## [PROBLEM]
Begin with the line that contains "Write part 2", end with the line that contains "X_, Y_, Z_ = V((1,0,0)), V((0,1,0)), V((0,0,1));", and extract exactly that stretch of lines.

### DATASET CONTENT

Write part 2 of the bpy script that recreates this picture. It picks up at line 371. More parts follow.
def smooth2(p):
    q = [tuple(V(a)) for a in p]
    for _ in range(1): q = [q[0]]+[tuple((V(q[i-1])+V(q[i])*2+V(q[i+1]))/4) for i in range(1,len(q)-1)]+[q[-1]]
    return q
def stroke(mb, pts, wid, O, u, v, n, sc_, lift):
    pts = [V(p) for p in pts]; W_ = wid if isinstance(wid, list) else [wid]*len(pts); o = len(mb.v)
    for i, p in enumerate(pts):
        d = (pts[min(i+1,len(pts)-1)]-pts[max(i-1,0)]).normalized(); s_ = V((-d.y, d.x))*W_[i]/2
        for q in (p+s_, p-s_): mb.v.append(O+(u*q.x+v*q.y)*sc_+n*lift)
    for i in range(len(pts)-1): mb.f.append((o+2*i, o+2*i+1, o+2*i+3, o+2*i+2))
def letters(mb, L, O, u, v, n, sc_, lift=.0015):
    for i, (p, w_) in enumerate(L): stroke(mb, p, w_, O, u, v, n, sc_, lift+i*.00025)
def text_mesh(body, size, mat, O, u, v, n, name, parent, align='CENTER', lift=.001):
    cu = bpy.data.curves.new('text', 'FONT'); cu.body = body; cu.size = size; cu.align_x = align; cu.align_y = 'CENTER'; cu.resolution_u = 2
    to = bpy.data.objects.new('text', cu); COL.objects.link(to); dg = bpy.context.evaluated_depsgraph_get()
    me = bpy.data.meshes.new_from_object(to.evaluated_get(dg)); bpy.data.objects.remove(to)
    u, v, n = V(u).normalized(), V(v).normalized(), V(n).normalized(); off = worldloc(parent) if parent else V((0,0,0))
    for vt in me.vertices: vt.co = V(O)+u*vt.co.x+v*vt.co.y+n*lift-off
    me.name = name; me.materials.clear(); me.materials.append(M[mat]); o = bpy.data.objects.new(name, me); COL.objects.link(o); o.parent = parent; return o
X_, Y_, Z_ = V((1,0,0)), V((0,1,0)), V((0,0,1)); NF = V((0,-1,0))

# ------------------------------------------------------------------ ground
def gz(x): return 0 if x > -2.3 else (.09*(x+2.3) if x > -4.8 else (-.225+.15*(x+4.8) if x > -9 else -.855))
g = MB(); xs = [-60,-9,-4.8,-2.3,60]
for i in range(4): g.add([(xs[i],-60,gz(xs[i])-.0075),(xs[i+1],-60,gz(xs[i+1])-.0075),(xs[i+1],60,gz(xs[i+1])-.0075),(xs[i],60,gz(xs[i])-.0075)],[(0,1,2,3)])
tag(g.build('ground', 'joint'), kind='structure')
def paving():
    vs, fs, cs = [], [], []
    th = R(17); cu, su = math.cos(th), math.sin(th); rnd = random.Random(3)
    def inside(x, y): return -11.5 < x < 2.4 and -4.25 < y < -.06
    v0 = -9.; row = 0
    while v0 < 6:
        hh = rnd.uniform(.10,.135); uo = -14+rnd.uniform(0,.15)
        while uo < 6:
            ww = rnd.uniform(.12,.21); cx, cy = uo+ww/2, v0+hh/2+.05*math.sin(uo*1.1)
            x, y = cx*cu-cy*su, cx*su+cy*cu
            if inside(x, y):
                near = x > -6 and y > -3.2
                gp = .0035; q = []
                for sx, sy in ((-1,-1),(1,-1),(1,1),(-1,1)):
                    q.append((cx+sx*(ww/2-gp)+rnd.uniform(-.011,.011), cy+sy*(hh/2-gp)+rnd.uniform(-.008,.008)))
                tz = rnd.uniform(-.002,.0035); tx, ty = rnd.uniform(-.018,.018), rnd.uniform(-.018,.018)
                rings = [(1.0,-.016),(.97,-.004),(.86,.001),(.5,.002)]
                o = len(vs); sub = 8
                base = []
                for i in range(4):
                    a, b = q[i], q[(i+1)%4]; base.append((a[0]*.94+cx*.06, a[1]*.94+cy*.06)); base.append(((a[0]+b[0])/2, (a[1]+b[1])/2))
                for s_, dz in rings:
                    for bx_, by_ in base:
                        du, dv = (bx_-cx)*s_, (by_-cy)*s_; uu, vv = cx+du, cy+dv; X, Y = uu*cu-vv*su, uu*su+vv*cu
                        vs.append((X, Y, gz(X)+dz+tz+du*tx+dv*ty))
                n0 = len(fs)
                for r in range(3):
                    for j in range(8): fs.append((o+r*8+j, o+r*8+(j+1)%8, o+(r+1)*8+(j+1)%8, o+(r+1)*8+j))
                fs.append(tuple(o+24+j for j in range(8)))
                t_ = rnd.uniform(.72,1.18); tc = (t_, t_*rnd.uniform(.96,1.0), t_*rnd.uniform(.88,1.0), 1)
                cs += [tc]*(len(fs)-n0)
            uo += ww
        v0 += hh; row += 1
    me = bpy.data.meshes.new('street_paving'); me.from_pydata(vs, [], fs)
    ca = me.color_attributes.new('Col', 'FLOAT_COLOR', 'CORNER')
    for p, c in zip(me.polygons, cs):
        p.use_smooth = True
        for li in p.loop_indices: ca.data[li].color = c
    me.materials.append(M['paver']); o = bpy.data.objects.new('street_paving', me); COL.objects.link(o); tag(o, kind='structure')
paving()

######
### DATASET CONTENT

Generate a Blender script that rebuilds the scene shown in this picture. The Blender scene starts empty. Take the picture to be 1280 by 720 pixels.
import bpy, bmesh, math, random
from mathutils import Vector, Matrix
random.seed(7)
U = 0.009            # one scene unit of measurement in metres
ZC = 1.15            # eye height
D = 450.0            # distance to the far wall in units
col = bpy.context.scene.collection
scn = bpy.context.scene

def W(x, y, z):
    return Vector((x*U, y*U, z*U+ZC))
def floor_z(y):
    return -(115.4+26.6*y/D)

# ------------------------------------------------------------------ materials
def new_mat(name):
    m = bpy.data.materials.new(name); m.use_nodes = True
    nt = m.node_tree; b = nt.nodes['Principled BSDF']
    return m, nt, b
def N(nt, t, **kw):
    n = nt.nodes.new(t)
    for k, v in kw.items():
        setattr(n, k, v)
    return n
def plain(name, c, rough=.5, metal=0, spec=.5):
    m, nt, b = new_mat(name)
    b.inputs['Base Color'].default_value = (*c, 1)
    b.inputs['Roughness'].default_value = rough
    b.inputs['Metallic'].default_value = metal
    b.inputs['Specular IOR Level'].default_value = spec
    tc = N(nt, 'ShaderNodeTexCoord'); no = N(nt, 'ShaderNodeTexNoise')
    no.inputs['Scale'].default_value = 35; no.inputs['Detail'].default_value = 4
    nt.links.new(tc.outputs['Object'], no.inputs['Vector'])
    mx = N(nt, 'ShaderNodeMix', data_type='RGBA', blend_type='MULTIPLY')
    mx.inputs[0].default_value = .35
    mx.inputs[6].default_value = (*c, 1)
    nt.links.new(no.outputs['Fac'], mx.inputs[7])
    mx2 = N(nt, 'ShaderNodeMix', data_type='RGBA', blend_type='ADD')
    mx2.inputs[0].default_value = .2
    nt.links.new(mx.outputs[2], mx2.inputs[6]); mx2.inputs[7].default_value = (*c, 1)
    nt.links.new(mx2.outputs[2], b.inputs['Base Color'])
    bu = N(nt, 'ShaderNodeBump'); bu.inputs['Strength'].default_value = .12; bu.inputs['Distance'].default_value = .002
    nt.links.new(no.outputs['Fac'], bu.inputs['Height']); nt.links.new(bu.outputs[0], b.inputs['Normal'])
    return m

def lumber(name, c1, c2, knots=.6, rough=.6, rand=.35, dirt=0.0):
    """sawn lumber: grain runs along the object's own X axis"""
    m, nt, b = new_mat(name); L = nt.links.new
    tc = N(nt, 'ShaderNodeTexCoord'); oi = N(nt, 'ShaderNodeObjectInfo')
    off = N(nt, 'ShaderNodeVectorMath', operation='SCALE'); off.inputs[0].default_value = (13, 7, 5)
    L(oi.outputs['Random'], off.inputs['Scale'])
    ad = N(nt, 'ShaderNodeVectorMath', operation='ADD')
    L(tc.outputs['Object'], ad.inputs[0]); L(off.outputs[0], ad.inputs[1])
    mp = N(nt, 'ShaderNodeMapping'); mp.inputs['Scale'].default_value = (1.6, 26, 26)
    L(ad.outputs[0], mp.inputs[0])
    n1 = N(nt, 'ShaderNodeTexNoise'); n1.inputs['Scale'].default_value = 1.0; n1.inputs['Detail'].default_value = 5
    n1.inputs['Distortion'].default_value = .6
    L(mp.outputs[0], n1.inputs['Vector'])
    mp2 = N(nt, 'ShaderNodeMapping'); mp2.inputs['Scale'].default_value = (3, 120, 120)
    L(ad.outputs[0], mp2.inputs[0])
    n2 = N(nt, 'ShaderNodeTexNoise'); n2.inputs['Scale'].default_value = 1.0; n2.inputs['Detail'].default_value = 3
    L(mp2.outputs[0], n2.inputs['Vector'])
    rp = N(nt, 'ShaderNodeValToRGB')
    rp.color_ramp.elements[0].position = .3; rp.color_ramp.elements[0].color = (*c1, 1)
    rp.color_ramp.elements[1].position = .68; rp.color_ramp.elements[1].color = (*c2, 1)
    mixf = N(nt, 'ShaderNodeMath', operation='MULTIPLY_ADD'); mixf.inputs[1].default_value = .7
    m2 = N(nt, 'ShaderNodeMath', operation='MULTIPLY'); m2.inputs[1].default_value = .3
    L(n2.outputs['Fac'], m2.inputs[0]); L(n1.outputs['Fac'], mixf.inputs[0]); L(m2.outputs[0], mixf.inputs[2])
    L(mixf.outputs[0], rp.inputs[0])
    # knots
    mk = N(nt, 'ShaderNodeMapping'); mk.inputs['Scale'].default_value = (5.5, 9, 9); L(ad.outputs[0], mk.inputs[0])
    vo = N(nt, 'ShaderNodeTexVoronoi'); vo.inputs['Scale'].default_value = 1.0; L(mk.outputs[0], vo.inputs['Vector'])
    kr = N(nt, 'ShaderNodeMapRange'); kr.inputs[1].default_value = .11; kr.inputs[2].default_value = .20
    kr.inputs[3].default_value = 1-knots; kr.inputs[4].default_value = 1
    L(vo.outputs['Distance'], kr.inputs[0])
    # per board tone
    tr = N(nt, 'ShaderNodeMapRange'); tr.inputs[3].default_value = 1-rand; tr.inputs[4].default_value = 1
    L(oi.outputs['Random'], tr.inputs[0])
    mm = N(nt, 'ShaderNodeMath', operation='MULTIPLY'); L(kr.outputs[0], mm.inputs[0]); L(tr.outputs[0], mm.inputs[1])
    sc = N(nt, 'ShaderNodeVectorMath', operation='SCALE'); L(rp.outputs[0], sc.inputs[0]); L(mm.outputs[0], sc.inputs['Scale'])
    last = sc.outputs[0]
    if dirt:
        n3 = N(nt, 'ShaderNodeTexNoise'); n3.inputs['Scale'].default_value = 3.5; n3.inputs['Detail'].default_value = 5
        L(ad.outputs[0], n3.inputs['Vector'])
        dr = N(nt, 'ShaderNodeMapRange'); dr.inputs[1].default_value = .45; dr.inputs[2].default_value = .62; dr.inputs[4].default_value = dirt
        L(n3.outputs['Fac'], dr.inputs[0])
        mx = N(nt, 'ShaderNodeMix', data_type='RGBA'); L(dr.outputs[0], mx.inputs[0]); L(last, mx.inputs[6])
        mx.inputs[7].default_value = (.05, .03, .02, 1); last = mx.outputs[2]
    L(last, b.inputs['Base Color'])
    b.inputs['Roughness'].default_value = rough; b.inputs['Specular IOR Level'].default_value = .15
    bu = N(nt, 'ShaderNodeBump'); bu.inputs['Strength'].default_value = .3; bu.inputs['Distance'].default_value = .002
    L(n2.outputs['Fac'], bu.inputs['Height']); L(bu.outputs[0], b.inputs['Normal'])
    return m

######

## [RESULT]
Write part 2 of the bpy script that recreates this picture. It picks up at line 371. More parts follow.
def smooth2(p):
    q = [tuple(V(a)) for a in p]
    for _ in range(1): q = [q[0]]+[tuple((V(q[i-1])+V(q[i])*2+V(q[i+1]))/4) for i in range(1,len(q)-1)]+[q[-1]]
    return q
def stroke(mb, pts, wid, O, u, v, n, sc_, lift):
    pts = [V(p) for p in pts]; W_ = wid if isinstance(wid, list) else [wid]*len(pts); o = len(mb.v)
    for i, p in enumerate(pts):
        d = (pts[min(i+1,len(pts)-1)]-pts[max(i-1,0)]).normalized(); s_ = V((-d.y, d.x))*W_[i]/2
        for q in (p+s_, p-s_): mb.v.append(O+(u*q.x+v*q.y)*sc_+n*lift)
    for i in range(len(pts)-1): mb.f.append((o+2*i, o+2*i+1, o+2*i+3, o+2*i+2))
def letters(mb, L, O, u, v, n, sc_, lift=.0015):
    for i, (p, w_) in enumerate(L): stroke(mb, p, w_, O, u, v, n, sc_, lift+i*.00025)
def text_mesh(body, size, mat, O, u, v, n, name, parent, align='CENTER', lift=.001):
    cu = bpy.data.curves.new('text', 'FONT'); cu.body = body; cu.size = size; cu.align_x = align; cu.align_y = 'CENTER'; cu.resolution_u = 2
    to = bpy.data.objects.new('text', cu); COL.objects.link(to); dg = bpy.context.evaluated_depsgraph_get()
    me = bpy.data.meshes.new_from_object(to.evaluated_get(dg)); bpy.data.objects.remove(to)
    u, v, n = V(u).normalized(), V(v).normalized(), V(n).normalized(); off = worldloc(parent) if parent else V((0,0,0))
    for vt in me.vertices: vt.co = V(O)+u*vt.co.x+v*vt.co.y+n*lift-off
    me.name = name; me.materials.clear(); me.materials.append(M[mat]); o = bpy.data.objects.new(name, me); COL.objects.link(o); o.parent = parent; return o
X_, Y_, Z_ = V((1,0,0)), V((0,1,0)), V((0,0,1)); NF = V((0,-1,0))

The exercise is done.